**SET PROBLEM**
Copy the data exactly as it appears, and do not include any pictures.

+-------+

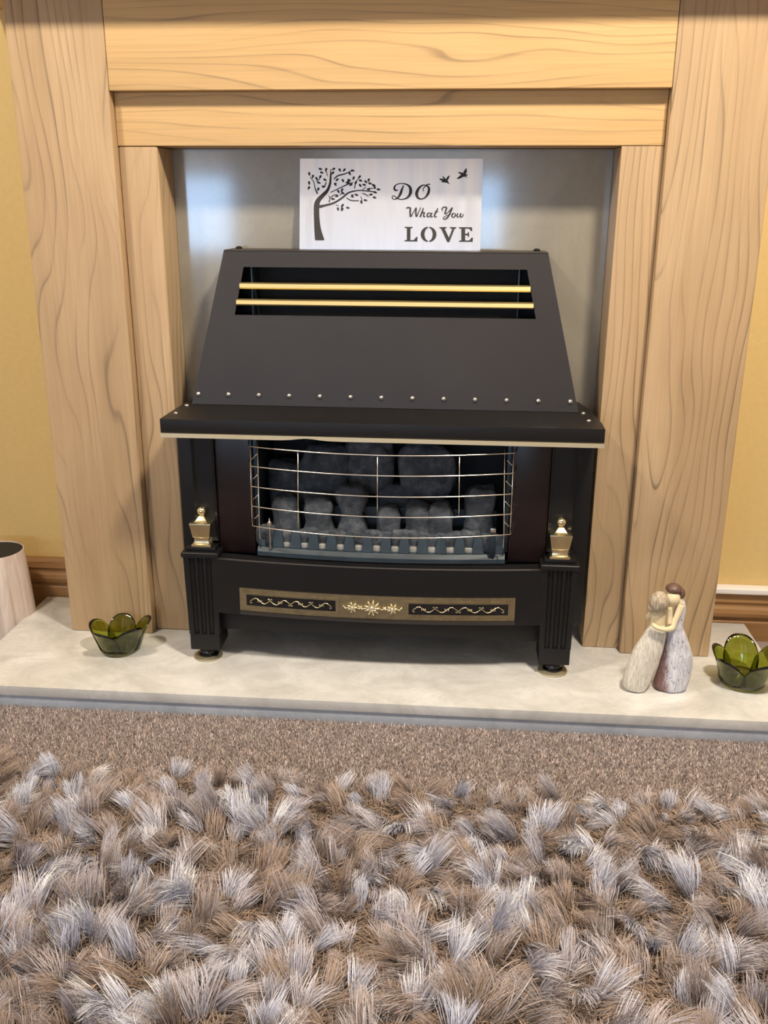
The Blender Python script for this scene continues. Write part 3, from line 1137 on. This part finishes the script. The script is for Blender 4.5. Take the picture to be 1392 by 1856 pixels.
# O
letter([[(912, 282, 5), (885, 282, 7), (862, 302, 12), (850, 332, 15), (858, 358, 12), (880, 366, 7), (902, 356, 8), (920, 330, 13), (924, 300, 12), (912, 282, 7), (916, 276, 5), (932, 276, 6)],
        [(912, 284, 4), (896, 294, 5), (888, 308, 4), (894, 318, 4)]])
# What
letter([[(787, 424, 5), (800, 419, 8), (813, 424, 9), (812, 445, 9), (815, 475, 7), (830, 450, 5), (848, 420, 6), (846, 445, 8), (850, 474, 7), (862, 448, 5), (876, 417, 4)]])
letter([[(892, 420, 5), (884, 445, 8), (872, 478, 8)], [(876, 468, 3), (888, 450, 5), (897, 450, 7), (893, 466, 7), (896, 476, 6), (906, 470, 3)]])
letter([[(936, 453, 4), (921, 453, 7), (914, 468, 7), (922, 477, 6), (938, 460, 5)], [(943, 450, 7), (936, 466, 7), (940, 477, 6), (950, 470, 3)]])
letter([[(978, 422, 5), (968, 445, 8), (958, 466, 8), (962, 477, 6), (974, 472, 3)], [(958, 444, 4), (982, 443, 4)]])
# You
letter([[(1005, 440, 4), (1003, 424, 6), (1018, 415, 7), (1030, 420, 8), (1024, 440, 8), (1020, 456, 7), (1034, 452, 5), (1050, 435, 6), (1064, 418, 6), (1052, 450, 8), (1034, 480, 8), (1018, 490, 6), (1010, 482, 4), (1028, 468, 4), (1056, 458, 3)]])
letter([[(1078, 452, 4), (1066, 456, 7), (1062, 472, 7), (1072, 478, 5), (1083, 466, 7), (1080, 454, 5)]])
letter([[(1098, 452, 6), (1092, 468, 7), (1098, 477, 5), (1108, 468, 4), (1116, 452, 6), (1112, 466, 7), (1116, 477, 6), (1126, 470, 5), (1130, 456, 4)]])
# LOVE in a heavy serif
letter([], [[(780, 538), (828, 538), (828, 544), (815, 548), (815, 620), (835, 620), (850, 600), (858, 600), (856, 629), (780, 629), (780, 623), (794, 619), (794, 548), (780, 544)]])


def ringpoly(bm, cx, cy_, ro, rh, ri, rih, a0, a1, n=14):
    outer = [(cx + ro * math.cos(a0 + (a1 - a0) * i / n), cy_ + rh * math.sin(a0 + (a1 - a0) * i / n)) for i in range(n + 1)]
    inner = [(cx + ri * math.cos(a0 + (a1 - a0) * i / n), cy_ + rih * math.sin(a0 + (a1 - a0) * i / n)) for i in range(n + 1)]
    sect_poly(bm, outer + inner[::-1])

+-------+

**TASK RESPONSE**
The Blender Python script for this scene continues. Write part 3, from line 1137 on. This part finishes the script. The script is for Blender 4.5. Take the picture to be 1392 by 1856 pixels.
# O
letter([[(912, 282, 5), (885, 282, 7), (862, 302, 12), (850, 332, 15), (858, 358, 12), (880, 366, 7), (902, 356, 8), (920, 330, 13), (924, 300, 12), (912, 282, 7), (916, 276, 5), (932, 276, 6)],
        [(912, 284, 4), (896, 294, 5), (888, 308, 4), (894, 318, 4)]])
# What
letter([[(787, 424, 5), (800, 419, 8), (813, 424, 9), (812, 445, 9), (815, 475, 7), (830, 450, 5), (848, 420, 6), (846, 445, 8), (850, 474, 7), (862, 448, 5), (876, 417, 4)]])
letter([[(892, 420, 5), (884, 445, 8), (872, 478, 8)], [(876, 468, 3), (888, 450, 5), (897, 450, 7), (893, 466, 7), (896, 476, 6), (906, 470, 3)]])
letter([[(936, 453, 4), (921, 453, 7), (914, 468, 7), (922, 477, 6), (938, 460, 5)], [(943, 450, 7), (936, 466, 7), (940, 477, 6), (950, 470, 3)]])
letter([[(978, 422, 5), (968, 445, 8), (958, 466, 8), (962, 477, 6), (974, 472, 3)], [(958, 444, 4), (982, 443, 4)]])
# You
letter([[(1005, 440, 4), (1003, 424, 6), (1018, 415, 7), (1030, 420, 8), (1024, 440, 8), (1020, 456, 7), (1034, 452, 5), (1050, 435, 6), (1064, 418, 6), (1052, 450, 8), (1034, 480, 8), (1018, 490, 6), (1010, 482, 4), (1028, 468, 4), (1056, 458, 3)]])
letter([[(1078, 452, 4), (1066, 456, 7), (1062, 472, 7), (1072, 478, 5), (1083, 466, 7), (1080, 454, 5)]])
letter([[(1098, 452, 6), (1092, 468, 7), (1098, 477, 5), (1108, 468, 4), (1116, 452, 6), (1112, 466, 7), (1116, 477, 6), (1126, 470, 5), (1130, 456, 4)]])
# LOVE in a heavy serif
letter([], [[(780, 538), (828, 538), (828, 544), (815, 548), (815, 620), (835, 620), (850, 600), (858, 600), (856, 629), (780, 629), (780, 623), (794, 619), (794, 548), (780, 544)]])


def ringpoly(bm, cx, cy_, ro, rh, ri, rih, a0, a1, n=14):
    outer = [(cx + ro * math.cos(a0 + (a1 - a0) * i / n), cy_ + rh * math.sin(a0 + (a1 - a0) * i / n)) for i in range(n + 1)]
    inner = [(cx + ri * math.cos(a0 + (a1 - a0) * i / n), cy_ + rih * math.sin(a0 + (a1 - a0) * i / n)) for i in range(n + 1)]
    sect_poly(bm, outer + inner[::-1])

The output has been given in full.